The new place is small, and covered in brick. Fred Wilpon thinks of the stadium as a new Ebbetts Field, which was a whole borough over and far away. The rotunda, hard by the Flushing line, will be named for Jackie Robinson, who famously retired rather than play for the Giants. Those were the days - times that flashed briefly during the very early days of the Mets, when Yogi Berra caught and Duke Snider played centerfield. Gil Hodges played a little first base during his last playing days, and later managed the greatest squad in team history, just four years before another National League championship team was graced by the dotage of Willie Mays.

The throwback impulse isn't necessarily a bad one, but the Mets need a perennial contender to pay for it - or they risk being a a kind of Gothamite Seatttle Mariners franchise: nice little team, gorgeous field, never wins it all.

But you know, location is everything in New York real estate and Shea's site - excuse me, Citi Field (shudder) - has quite the literary pedigree. The eyes of Dr. T.J. Eckleburg no longer glare from a billboard near the railroad, but the Valley of the Ashes still shows its smudges at times, especially during rainouts and Aaron Heilman meltdowns. It was here that F. Scott Fitzgerald placed his great symbol of refuse on the ride from East and West Egg (Manhasset and Great Neck) to the city, along the class line from old money to new money to just plain poor. (Has anyone ever plumbed the irony of Arthur Ashe Stadium and its locale?)
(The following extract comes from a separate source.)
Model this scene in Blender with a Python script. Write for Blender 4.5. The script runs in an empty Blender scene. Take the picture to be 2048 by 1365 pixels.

These strange connections wander in, given a sports section and bit of time on the railroad to Long Island or ferry from Hoboken. Still, I wonder if the Mets have reached their high point with this particular vintage, if the statuesque pose of Carlos Beltran in the 2006 championship series at its last money will symbolize a team moving into a new stadium with old problems, and older hamstrings. If Citi Field won't be some diamond-shaped nightmarish version of:

"...a fantastic farm where ashes grow like wheat ridges and hills and grotesque gardens, where ashes take the forms of houses and chimneys and rising smoke and finally, with a transcendent effort, of men who move dimly and already crumbling through powdery air."